# [Short task]
Without the pictures, output the lines of the material from the very first through the one that holds "mb.prism(P, z0*k, z1*k, mi)".

# [Given material]
+--

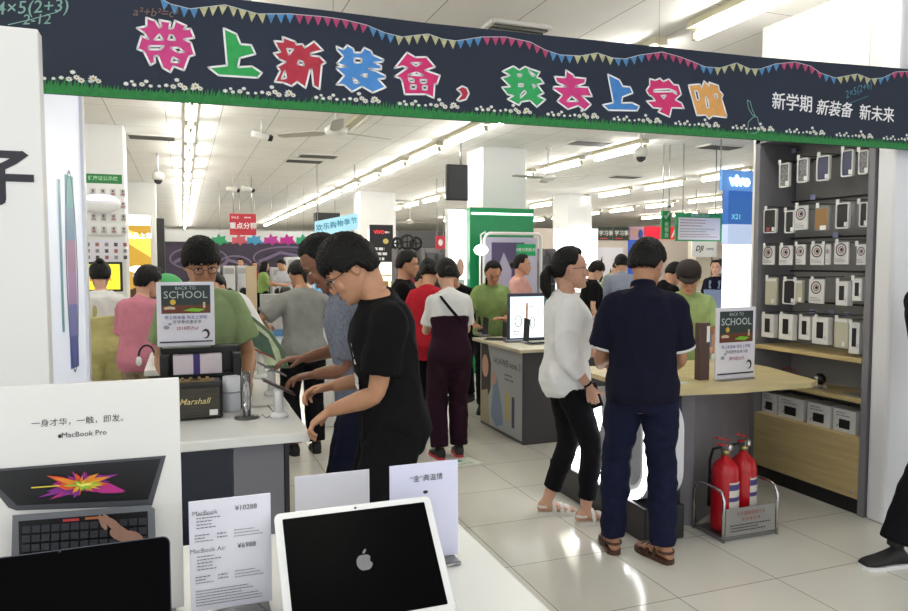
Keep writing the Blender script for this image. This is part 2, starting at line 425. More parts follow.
def _sole(mb, ank, yaw, k, z0, z1, grow=0., mi=0):
    f = Vector((math.sin(yaw), math.cos(yaw), 0)); l = Vector((f.y, -f.x, 0)); out = []
    prof = [(-.066,.0), (-.060,.022), (-.04,.034), (0,.038), (.05,.040), (.10,.050), (.15,.049), (.18,.036), (.195,.012)]
    pts = [(a, hw) for a, hw in prof]+[(a, -hw) for a, hw in prof[::-1][:-1]]
    P = []
    for a, hw in pts:
        hw2 = hw+math.copysign(grow, hw) if hw else 0; q = Vector((ank.x, ank.y, 0))+(f*a*(1+grow*4)+l*hw2)*k; P.append((q.x, q.y))
    mb.prism(P, z0*k, z1*k, mi)

def person(label, loc, face, h=1.70, wid=1., lean=0, bend=0, side=0, twist=0, pel=(0,0,0), head=(0,0,0), L=None, Rr=None, feet=None,
           fem=False, fat=0., skin='#c9987a', top=None, bottom=None, shoes=None, hair=None, glasses=None, det=1, seed=0, extra=None, bust=None, name='person', group=None):
    """face = world heading in degrees. L / Rr: dict(w=wrist local xyz, d=finger dir, n=palm normal, curl, e=elbow hint).
    feet: ((x,y,yaw),(x,y,yaw)) left,right. top/bottom/shoes/hair dicts."""
    root = empty(name, label, 'person', (loc[0], loc[1], loc[2] if len(loc) > 2 else 0), R(face-90), group)
    g = Rig(h, wid, lean, bend, side, twist, pel); k = g.k
    vox, cvx = {2: (.0048, .0075), 1: (.008, .011), 0: (.013, .016)}[det]
    vox *= .98
    S = {'skin': mat('skin_'+skin[1:], skin, .5, var=.06, scale=25, bump=.05, bscale=300), 'ew': mat('eye_white', '#dcd6d0', .3), 'ir': mat('iris', '#120b08', .2),
         'br': mat('brow', '#17100d', .8), 'lip': mat('lip_'+('f' if fem else 'm'), '#b0615a' if fem else '#9c6254', .45)}
    # ---- joints
    sh_w = .160 if not fem else .143
    J = {}
    for s, nm in ((-1, 'L'), (1, 'R')):
        J['sh'+nm] = g.pt(s*sh_w, -.012, 1.352)
        a = L if s < 0 else Rr
        if a is None: a = {}
        ua, fa = .285*k, .250*k
        wr = Vector(a['w']) if 'w' in a else J['sh'+nm]+Vector((s*.055, .03, -.515))*k
        hint = a.get('e', (s*.35, -1, -.2)); el, wr = _ik(J['sh'+nm], wr, ua, fa, hint)
        J['el'+nm] = el; J['wr'+nm] = wr
        J['hip'+nm] = (Vector((s*.092*g.w, -.005, .90))+g.pel)*k
        ft = (feet or ((-.10, .0, -8), (.10, .0, 8)))[0 if s < 0 else 1]
        an = Vector((ft[0], ft[1], (ft[3] if len(ft) > 3 else 0)+.085))*k
        kn, an = _ik(J['hip'+nm], an, .425*k, .42*k, (s*.12, 1, 0)); J['kn'+nm] = kn; J['an'+nm] = an; J['fy'+nm] = R(ft[2])
    nb, nm_ = g.S(1.455); chest_up = nm_ @ Vector((0, 0, 1))
    HR = Matrix.Rotation(R(-head[1]), 3, 'Z') @ Matrix.Rotation(R(-head[0]), 3, 'X') @ Matrix.Rotation(R(head[2]), 3, 'Y')
    hup = HR @ Vector((0, 0, 1)); nd = (chest_up*.75+hup*.6+Vector((0,.22,0))).normalized(); nt_ = nb+nd*.066*k
    hc = nt_+HR @ Vector((0, .018, .076))*k
    MH = Matrix.Translation(hc) @ HR.to_4x4() @ Matrix.Scale(k*1.05, 4)
    # ---- body
    mb = MB(); _torso(mb, g, .80, 1.47, 0, fat, bust=(bust if bust is not None else (.018 if fem else 0)), fem=fem)
    _limb(mb, [nb-nd*.05*k, nb+nd*.02*k, nt_+hup*.03*k], [.062*k if not fem else .052*k, (.056 if not fem else .046)*k, (.056 if not fem else .048)*k])
    mb.tube([g.pt(0, -.030, 1.41), nb+Vector((0, -.012, .0)), nt_+HR @ Vector((0, -.036, .03))*k], [.056*k, .046*k, .046*k], 14)
    _head(mb, MH, k, det, fem)
    af = .90 if fem else 1.0
    for s, n_ in ((-1, 'L'), (1, 'R')):
        sh, el, wr = J['sh'+n_], J['el'+n_], J['wr'+n_]
        mb.ball(sh, .058*k*af, 14); mb.tube([g.pt(s*.06, -.01, 1.382), sh], [.048*k, .052*k*af], 14)
        fd = (wr-el).normalized()
        _limb(mb, [sh, sh.lerp(el, .35), el, el.lerp(wr, .28), wr], [x*k*af for x in (.052, .049, .038, .041, .0255)])
        a = (L if s < 0 else Rr) or {}
        _hand(mb, wr, a.get('d', fd), a.get('n', (-s, .15, 0)), s, a.get('curl', .45), k*(.92 if fem else 1.), a.get('spread', .15))
        hip, kn, an = J['hip'+n_], J['kn'+n_], J['an'+n_]
        _limb(mb, [hip, hip.lerp(kn, .4), kn, kn.lerp(an, .3), an], [x*k for x in (.088, .076, .054, .056, .034)], 16)
        _foot(mb, an, J['fy'+n_], k, 0, (.022*k if (shoes or {}).get('kind') == 'sandal' else .006))
    me = _remesh(mb, vox, 2 if det > 1 else 2)
    bits = MB()
    if det > 0: _face_bits(bits, MH, fem)
    body = link('body', me, [S['skin'], S['ew'], S['ir'], S['br'], S['lip']], root)
    if det > 0:
        bm = bmesh.new(); bm.from_mesh(me); bm.from_mesh(bits.me('bits')); bm.to_mesh(me); bm.free()
    # ---- trousers
    if bottom:
        b = bottom; bm_ = MB(); e = b.get('ease', .012); z0 = b.get('len', .10); wd = b.get('wide', 0.)
        _torso(bm_, g, .80, b.get('waist', 1.0), min(e,.008), fat, fem=fem)
        if b.get('bib'):
            _torso(bm_, g, .80, 1.22, e+.012, fat, fem=fem)
        for s, n_ in ((-1, 'L'), (1, 'R')):
            hip, kn, an = J['hip'+n_], J['kn'+n_], J['an'+n_]
            pts = [hip+Vector((0, 0, .02*k)), hip.lerp(kn, .4), kn, kn.lerp(an, .35), an+Vector((0, 0, .0))]
            rs = [.090+e, .080+e+wd*.3, .058+e+wd*.6, .058+e+wd*.8, .042+e+wd]
            # cut at height z0
            P = _limb(MB(), pts, [x*k for x in rs], 16); Q = []
            tot = len(P)
            for i in range(tot):
                f = i/(tot-1)*4; j = min(3, int(f)); Q.append((rs[j]+(rs[j+1]-rs[j])*(f-j))*k)
            PP = []; QQ = []
            for i in range(tot):
                if P[i].z/k < z0 and PP:
                    t = (PP[-1].z-z0*k)/max(1e-6, PP[-1].z-P[i].z); PP.append(PP[-1].lerp(P[i], t)); QQ.append(QQ[-1]); break
                PP.append(P[i]); QQ.append(Q[i])
            bm_.tube(PP, QQ, 18)
        me2 = _remesh(bm_, cvx, 4); _folds(me2, b.get('fold', .006), (7, 7, 12), seed)
        link(b.get('name', 'trousers'), me2, b['mat'], root)
    # ---- top
    if top:
        t = top; tm = MB(); e = t.get('ease', .022)
        _torso(tm, g, t.get('hem', .87), 1.445, e, fat, fem=fem, bust=(bust if bust is not None else (.02 if fem else 0)), hem=t.get('flare', 0.))
        tm.tube([g.pt(0, -.035, 1.36), g.pt(0, -.025, 1.418), nb+nm_ @ Vector((0, -.010, -.006))], [.085*k, .072*k, (.058 if not fem else .053)*k], 16)
        for s, n_ in ((-1, 'L'), (1, 'R')):
            sh, el, wr = J['sh'+n_], J['el'+n_], J['wr'+n_]; sl = t.get('sleeve', 'short')
            tm.tube([g.pt(s*.05, -.012, 1.385), sh], [(.052+e*.6)*k, (.053+e*.8)*k*af], 14); tm.ball(sh, (.058+e*.8)*k*af, 14)
            if sl == 'short':
                q = t.get('slen', .72); _limb(tm, [sh, sh.lerp(el, .4), sh.lerp(el, q)], [(.056+e)*k*af, (.057+e)*k*af, (.056+e*1.1)*k*af])
            elif sl == 'long':
                q = t.get('slen', .95)
                _limb(tm, [sh, sh.lerp(el, .5), el, el.lerp(wr, .5), el.lerp(wr, q)], [x*k*af for x in (.054+e, .052+e, .045+e, .043+e, .032+e)])
        me3 = _remesh(tm, cvx, 5); _folds(me3, t.get('fold', .008), (8, 8, 6), seed+3)
        tp = link(t.get('name', 'shirt'), me3, t['mat'], root)
        if t.get('collar'):
            cm = MB(); c_, m_ = g.S(1.452); pts = []
            for i in range(17):
                a = R(-70+320*i/16+90-90); a = R(110+320*i/16); pts.append(c_+m_ @ Vector((.062*math.cos(a), .060*math.sin(a)-.004, .012+.010*math.sin(-a)))*k)
            cm.tube(pts, [(.022*k, .006*k)]*17, 8, ref=chest_up)
            for s in (-1, 1):
                p0 = g.pt(s*.012, .070, 1.43); cm.add([p0+Vector((0,.004,.03))*k, g.pt(s*.055, .062, 1.455)+Vector((0,0,.015))*k, g.pt(s*.058, .092, 1.395), g.pt(s*.010, .098, 1.40)], [(0, 1, 2, 3)])
            cme = cm.me(); o = link('collar', cme, t.get('cmat', t['mat']), tp)
        if t.get('band'):
            for s, n_ in ((-1, 'L'), (1, 'R')):
                sh, el = J['sh'+n_], J['el'+n_]; q = t.get('slen', .72); a_ = sh.lerp(el, q-.012); b_ = sh.lerp(el, q+.035)
                MB().tube([a_, b_], (.058+e*1.15)*k*af, 20).build('sleeve_band', t['band'], tp)
    # ---- shoes
    if shoes:
        for s, n_ in ((-1, 'L'), (1, 'R')):
            an = J['an'+n_]; lift = an.z-.085*k; f = Vector((math.sin(J['fy'+n_]), math.cos(J['fy'+n_]), 0)); l = Vector((f.y, -f.x, 0)); base = Vector((an.x, an.y, 0))
            sm_ = MB()
            if shoes.get('kind', 'shoe') == 'shoe':
                _foot(sm_, an, J['fy'+n_], k, .006, .012); sm_.tube([an+Vector((0, 0, -.02)), an+Vector((0, 0, .012))], [.042*k, .040*k], 14)
                ms = _remesh(sm_, .006 if det > 0 else .012, 2); so = link('shoe', ms, shoes['mat'], root)
                _s2 = MB(); _sole(_s2, an, J['fy'+n_], k, .0, .020, .004); _s2.build('sole', shoes.get('sole', shoes['mat']), so)
            else:
                _sole(sm_, an, J['fy'+n_], k, 0, .026, .003); so = sm_.build('sandal', shoes.get('sole', shoes['mat']), root)
                P = lambda a, b, c: base+(f*a+l*b)*k+Vector((0, 0, c*k)); st = MB()
                for a0, hw, top_, wd in ((.035, .043, .094, .013), (.085, .050, .070, .015), (.125, .053, .056, .016)):
                    pts = [P(a0+.01*math.cos(i*math.pi/8), hw*math.cos(math.pi*i/8), .012+(top_-.004)*math.sin(math.pi*i/8)) for i in range(9)]
                    st.tube(pts, [(wd*k, .0025*k)]*9, 8, ref=f)
                pts = [P(-.02+.045*math.cos(R(a))*(-1), .043*math.sin(R(a)), .062) for a in range(-110, 111, 22)]
                st.tube(pts, [(.008*k, .0025*k)]*len(pts), 8, ref=(0, 0, 1))
                st.build('strap', shoes['mat'], so)
    # ---- hair
    if hair:
        hb = _hair(hair['style'], MH, det, seed, hair.get('thick', 1.)); hm = hair.get('mat', mat('black_hair', '#0b0908', .5, spec=.25, var=.25, scale=40, bump=.5, bscale=120, stretch=(3, 3, .6)))
        ho = hb.build('hair', hm, root); tl = hair.get('tail')
        if tl == 'bun':
            b2 = MB(); b2.ball((0, -.075, .115), (.036, .036, .033), 14, M=MH); b2.tube([(0, -.06, .085), (0, -.072, .10)], .022, 10, M=MH); b2.build('hair_bun', hm, ho)
        elif tl == 'lowbun':
            b2 = MB(); b2.ball((0, -.125, .0), (.038, .034, .036), 14, M=MH); b2.build('hair_bun', hm, ho)
        elif tl == 'pony':
            b2 = MB(); b2.tube([(0, -.095, .02), (0, -.135, .008), (.006, -.155, -.04), (.010, -.155, -.10), (.008, -.14, -.155), (.0, -.13, -.18)], [.016, .024, .033, .032, .020, .004], 14, M=MH)
            me_ = _remesh(b2, .006 if det > 1 else .01, 1); _folds(me_, .005, (40, 40, 6), seed); link('ponytail', me_, hm, ho)
        elif tl == 'braid':
            b2 = MB()
            for i in range(9):
                t = i/8; b2.ball((.055+.012*t, -.02+.075*t, -.075-.17*t), (.015-.004*t, .015-.004*t, .016), 10, M=MH)
            b2.build('braid', hm, ho)
        elif tl == 'long':
            b2 = MB()
            for i in range(13):
                a = R(100+160*i/12); x, y = .082*math.cos(a-R(90)), 0
                a = R(-110+220*i/12); x = .080*math.sin(a); y = -.01-.090*math.cos(a)
                b2.tube([(x*.9, y*.9, .04), (x*1.06, y*1.04, -.03), (x*1.08, y*1.08-.004, -.12), (x*.95, y*1.08, -.22-.02*math.sin(i*2.1))], [.018, .020, .019, .008], 8, M=MH)
            me_ = _remesh(b2, .009, 2); _folds(me_, .004, (40, 40, 6), seed); link('long_hair', me_, hm, ho)
    if glasses:
        gm = MB()
        for s in (-1, 1):
            c = Vector((s*.032, .103, .001)); pts = [c+Vector((.0225*math.cos(R(a)), -.006*abs(math.cos(R(a)))*(s*math.cos(R(a)) > 0), .0165*math.sin(R(a)))) for a in range(0, 361, 24)]
            gm.tube(pts, .0017, 6, M=MH, caps=False); gm.tube([(s*.054, .097, .006), (s*.076, .06, .008), (s*.083, .0, .006), (s*.080, -.022, -.008)], .0018, 6, M=MH)
        gm.tube([(-.010, .104, .004), (0, .107, .007), (.010, .104, .004)], .0015, 6, M=MH); gm.build('glasses', glasses, root)
    if extra: extra(root, g, J, MH, k)
    return root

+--

# [Response]
Keep writing the Blender script for this image. This is part 2, starting at line 425. More parts follow.
def _sole(mb, ank, yaw, k, z0, z1, grow=0., mi=0):
    f = Vector((math.sin(yaw), math.cos(yaw), 0)); l = Vector((f.y, -f.x, 0)); out = []
    prof = [(-.066,.0), (-.060,.022), (-.04,.034), (0,.038), (.05,.040), (.10,.050), (.15,.049), (.18,.036), (.195,.012)]
    pts = [(a, hw) for a, hw in prof]+[(a, -hw) for a, hw in prof[::-1][:-1]]
    P = []
    for a, hw in pts:
        hw2 = hw+math.copysign(grow, hw) if hw else 0; q = Vector((ank.x, ank.y, 0))+(f*a*(1+grow*4)+l*hw2)*k; P.append((q.x, q.y))
    mb.prism(P, z0*k, z1*k, mi)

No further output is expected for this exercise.